— START —

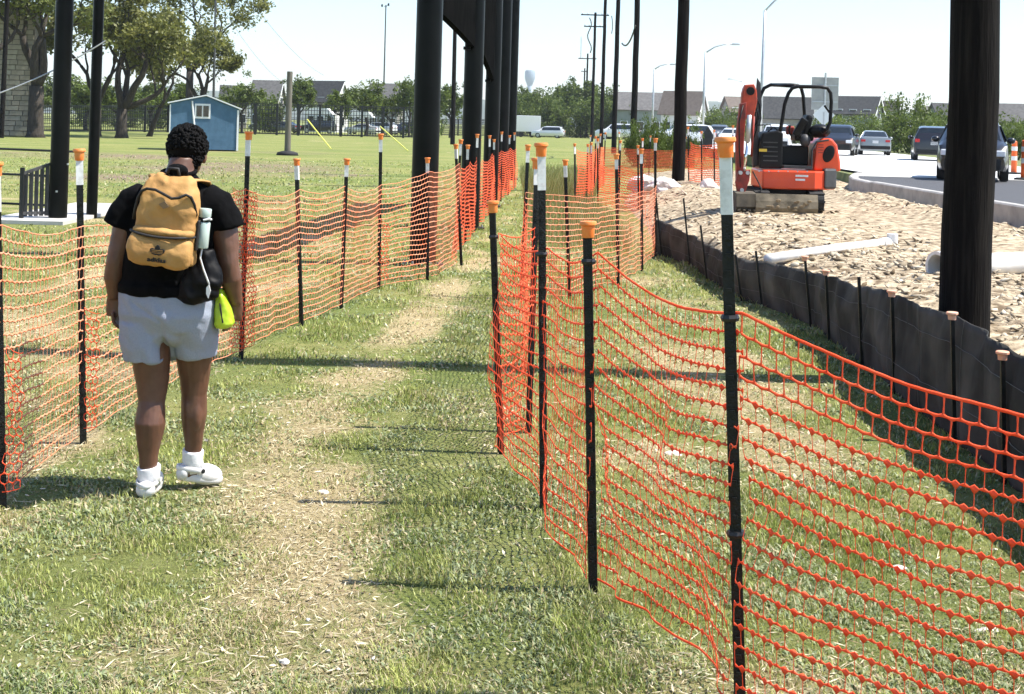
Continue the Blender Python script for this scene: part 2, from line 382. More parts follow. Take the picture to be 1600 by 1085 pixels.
# ------------------------------------------------------------------ grass, straw, stones (uncountable)
def jit(n, s): return rng.normal(0, s, n)
def grass():
    n = 430000
    # distance-dependent density, laid out over the ground in metres
    u = rng.random(n); D0, D1 = 3.6, 62.0
    D = 1/(1/D0+(1/D1-1/D0)*u)
    X = (rng.random(n)*2-1)*(.40*D+.5)
    keep = (X < silt_x(D)-.02) | (D > 21)
    keep &= ~((D > 20) & (X > 2.0+np.clip(D-45, 0, 99)*.0)); keep &= ~((X < -7.0) & (D > 22) & (D < 29.5))
    X, D = X[keep], D[keep]; n = len(X)
    dr = dryness(X, D); tuft = vnoise(X*3.2, D*3.2, 51, 3); pat = vnoise(X*2.6, D*1.8, 57, 4); wd = vnoise(X*3.4+9, D*2.4, 61, 4)
    keep = rng.random(n) < np.clip(1.15-dr*.75, .22, 1)*np.clip((tuft-.22)*2.6, .25, 1)
    X, D, dr, tuft, pat, wd = [q[keep] for q in (X, D, dr, tuft, pat, wd)]; n = len(X)
    sc = np.clip(D/6.5, .8, 7)
    weed = rng.random(n) < np.clip((wd-.40)*3.2, .06, .62)
    L = (.028+.035*rng.random(n))*np.clip(.1+tuft*2.0, .45, 1.6)*(1-.35*dr)*np.clip(D/9, 1, 1.8)
    L = np.where(weed, L*.6, L*.68)
    w = (.0019+.0015*rng.random(n))*sc; w = np.where(weed, w*2.1, w)
    az = rng.random(n)*6.283; lean = np.where(weed, .75+.5*rng.random(n), .25+.75*rng.random(n))+dr*.35
    dx, dyv = np.cos(az), np.sin(az); px_, py_ = -dyv, dx
    z0 = ground_z(X, D)-.004
    base = np.stack([X, D, z0], 1)
    h1 = np.stack([dx*np.sin(lean*.5)*L*.5, dyv*np.sin(lean*.5)*L*.5, np.cos(lean*.5)*L*.5], 1)
    h2 = h1+np.stack([dx*np.sin(lean*1.25)*L*.5, dyv*np.sin(lean*1.25)*L*.5, np.cos(lean*1.25)*L*.5], 1)
    side = np.stack([px_*w, py_*w, np.zeros(n)], 1)
    V = np.stack([base, base+h1+side, base+h2, base+h1-side], 1).reshape(-1, 3)
    F = np.arange(n*4).reshape(n, 4)
    t = rng.random((n, 1))
    green = np.array([.12, .175, .03])*(1-t)+np.array([.34, .385, .10])*t
    lime = np.array([.24, .285, .055])*(1-t)+np.array([.48, .49, .18])*t
    blue = np.array([.15, .20, .08])*(1-t)+np.array([.39, .43, .24])*t
    straw = np.array([.34, .27, .13])*(1-t)+np.array([.62, .55, .34])*t
    c = green+(lime-green)*np.clip((pat-.40)*6, 0, 1)[:, None]; c = c*(.5+1.0*vnoise(X*9, D*7, 67, 3))[:, None]
    c = np.where(weed[:, None], blue, c)
    isd = rng.random(n) < np.clip(dr*.95, .13, .8)
    c = np.where(isd[:, None], straw, c)
    o = link('grass', np_mesh('grass', V, F, np.repeat(c, 4, 0)), mat_vcol('grass_blade', .55, .3)); tag(o, 'short patchy grass and weeds along the trodden path', 'grass', kind='stuff')
    # fallen straw
    n = 70000
    u = rng.random(n); D = 1/(1/3.6+(1/24-1/3.6)*u); X = (rng.random(n)*2-1)*(.40*D+.4)
    dr = dryness(X, D); k = (rng.random(n) < np.clip(dr*1.3-.05, .06, 1)) & (X < silt_x(D)-.03); X, D = X[k], D[k]; n = len(X)
    L = .012+.03*rng.random(n)**2; w = (.0012+.0016*rng.random(n))*np.clip(D/6, .8, 3); az = rng.random(n)*6.283
    fat = rng.random(n) < .09; w = np.where(fat, w*3.2, w); L = np.where(fat, L*.7, L)
    z = ground_z(X, D)+.004+.012*rng.random(n); tz = jit(n, .006)
    dx, dyv = np.cos(az)*L, np.sin(az)*L
    a = np.stack([X-dx, D-dyv, z-tz], 1); b_ = np.stack([X+dx, D+dyv, z+tz], 1); s_ = np.stack([-np.sin(az)*w, np.cos(az)*w, jit(n, .001)], 1)
    V = np.stack([a, (a+b_)/2+s_, b_, (a+b_)/2-s_], 1).reshape(-1, 3)
    t = rng.random((n, 1)); c = np.array([.22, .15, .075])*(1-t)+np.array([.74, .66, .46])*t
    o = link('straw', np_mesh('straw', V, np.arange(n*4).reshape(n, 4), np.repeat(c, 4, 0)), mat_vcol('dry_straw', .6, .1)); tag(o, 'dry straw and dead leaves strewn over the path', 'straw', kind='stuff')
grass()
def tall_grass():
    n = 5200
    D = 20+34*rng.random(n)**1.3; X = .32+rng.random(n)*(np.interp(D, [20, 30, 54], [1.6, 1.5, 3.0])); L = .18+.34*rng.random(n); w = .0025+.0025*rng.random(n); w *= D/22
    az = rng.random(n)*6.283; ln = L*(.1+.3*rng.random(n)); b0 = np.stack([X, D, ground_z(X, D)-.01], 1)
    tip = b0+np.stack([np.cos(az)*ln, np.sin(az)*ln, L], 1); md = b0*.5+tip*.5+np.stack([np.cos(az)*-.03, np.sin(az)*-.03, 0*L], 1); sd = np.stack([w, 0*w, 0*w], 1)
    t = rng.random((n, 1)); c = np.array([.16, .20, .04])*(1-t)+np.array([.46, .40, .18])*t
    V = np.stack([b0, md+sd, tip, md-sd], 1).reshape(-1, 3)
    o = link('tall_grass', np_mesh('tall_grass', V, np.arange(n*4).reshape(n, 4), np.repeat(c, 4, 0)), MATS['grass_blade']); tag(o, 'tall seeding grass stems between the far net fences', 'grass', kind='stuff')
tall_grass()

def ico():
    bm = bmesh.new(); bmesh.ops.create_icosphere(bm, subdivisions=1, radius=1); v = np.array([q.co[:] for q in bm.verts]); bm.verts.ensure_lookup_table()
    f = np.array([[q.index for q in p.verts] for p in bm.faces]); bm.free(); return v, f
ICV, ICF = ico()
def stones(name, X, Y, Z, S, flat, cols, label, cat):
    n = len(X); V = np.empty((n, len(ICV), 3)); 
    k = rng.random((n, len(ICV), 1))*1.0+.4
    B = ICV[None]*k*np.stack([S*(.5+1.2*rng.random(n)), S*(.4+.8*rng.random(n)), S*flat*(.4+.9*rng.random(n))], 1)[:, None, :]
    az = rng.random(n)*6.283; ti = jit(n, .6); c, s = np.cos(az)[:, None], np.sin(az)[:, None]
    x = B[..., 0]*c-B[..., 1]*s; y = B[..., 0]*s+B[..., 1]*c; z = B[..., 2]+x*np.sin(ti)[:, None]
    V = np.stack([x+X[:, None], y+Y[:, None], z+Z[:, None]], -1).reshape(-1, 3)
    F = (ICF[None]+(np.arange(n)*len(ICV))[:, None, None]).reshape(-1, 3)
    o = link(name, np_mesh(name, V, F, np.repeat(cols, len(ICV), 0)), MATS.get('stone_v') or mat_vcol('stone_v', .9, 0, .2))
    tag(o, label, cat, kind='stuff')
def rubble():
    n = 42000
    D = 1/(1/5.5+(1/48-1/5.5)*rng.random(n)); L0 = dirt_left(D); U = rng.random(n); X = L0+.15+U*(8.8-L0)
    wheel = np.exp(-((X-6.3)/1.4)**2)*np.clip((D-15)/4, 0, 1); clump = vnoise(X*.9, D*.6, 71, 3)
    k = (rng.random(n) > wheel*.93) & (clump+rng.random(n)*.35 > .5); X, D = X[k], D[k]; n = len(X)
    S = (.006+.042*rng.random(n)**7)*np.clip(D/11, .8, 1.35)
    t = rng.random((n, 1)); t = t**1.3; c = np.array([.13, .09, .05])*(1-t)+np.array([.70, .61, .46])*t; c = c*(.65+.6*vnoise(X*1.6, D*1.1, 73, 3))[:, None]
    stones('rubble', X, D, dirt_z(X, D)+S*.2, S, .5, c, 'broken pale limestone rubble heaped behind the silt fence', 'rubble')
    n = 2600
    D = 1/(1/3.7+(1/22-1/3.7)*rng.random(n)); X = (rng.random(n)*2-1)*(.40*D+.4)
    dr = dryness(X, D); k = (rng.random(n) < np.clip(dr*.9, .12, 1)) & (X < silt_x(D)-.05); X, D = X[k], D[k]; n = len(X)
    S = .003+.011*rng.random(n)**3
    t = rng.random((n, 1)); c = np.array([.40, .33, .22])*(1-t)+np.array([.78, .74, .66])*t
    stones('pebbles', X, D, ground_z(X, D)+S*.35, S, .5, c, 'small pale pebbles scattered in the trodden grass', 'pebbles')
rubble()

# ------------------------------------------------------------------ orange safety-net fences
_tp = {}
def tpost_mesh(kind, H, studs=True):
    """steel T section of height H from the ground, with studs down the flange"""
    key = (round(H, 3), studs)
    if key in _tp: return _tp[key]
    mb = MB(); w, d, t = .036, .034, .006
    prof = [(-w/2, -t), (w/2, -t), (w/2, 0), (t/2, 0), (t/2, d), (-t/2, d), (-t/2, 0), (-w/2, 0)]
    mb.prism(prof, -.06, H, 'z')
    if studs:
        z = .12
        while z < H-.26:
            mb.box((0, -t-.004, z), (.016, .009, .012)); z += .054
    me = mb.mesh('shaft'); _tp[key] = me; return me
def make_post(parent, base, H, lean=(0, 0), white=.2, cap=True, near=True, rz=0, capmat=None, ties=()):
    """lean: horizontal displacement of the top, metres"""
    me = tpost_mesh('t', H, near)
    o = link('t_post', me, M_post, parent)
    b = Vector(base); top = Vector((lean[0], lean[1], H)); q = Vector((0, 0, 1)).rotation_difference(top.normalized())
    o.location = b-parent.location; o.rotation_mode = 'QUATERNION'
    from mathutils import Quaternion
    o.rotation_quaternion = q @ Quaternion((0, 0, 1), rz)
    if white:
        mb = MB(); w, t, dd = .0385, .0062, .036
        prof = [(-w/2, -t-.0015), (w/2, -t-.0015), (w/2, .0015), (t/2+.0015, .0015), (t/2+.0015, dd), (-t/2-.0015, dd), (-t/2-.0015, .0015), (-w/2, .0015)]
        mb.prism(prof, H-white, H-.012, 'z').build('painted_tip', M_white, o)
    if cap:
        s = 1 if near else 1.1
        MB().lathe([(.0235*s, H-.038), (.0245*s, H-.036), (.026*s, H+.006), (.0335*s, H+.012), (.0335*s, H+.021), (.031*s, H+.026)], (0, .008, 0), 16 if near else 8).build('plastic_cap', capmat or M_cap, o, auto=35)
    for z in ties:
        MB().lathe([(.026, z-.008), (.028, z), (.026, z+.008)], (0, .006, 0), 8).build('cable_tie', M_tie, o)
    return o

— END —

**Task description:**
Whichever lines contain the string "from", select and copy them.

**Full answer:**
Continue the Blender Python script for this scene: part 2, from line 382. More parts follow. Take the picture to be 1600 by 1085 pixels.
    """steel T section of height H from the ground, with studs down the flange"""
    from mathutils import Quaternion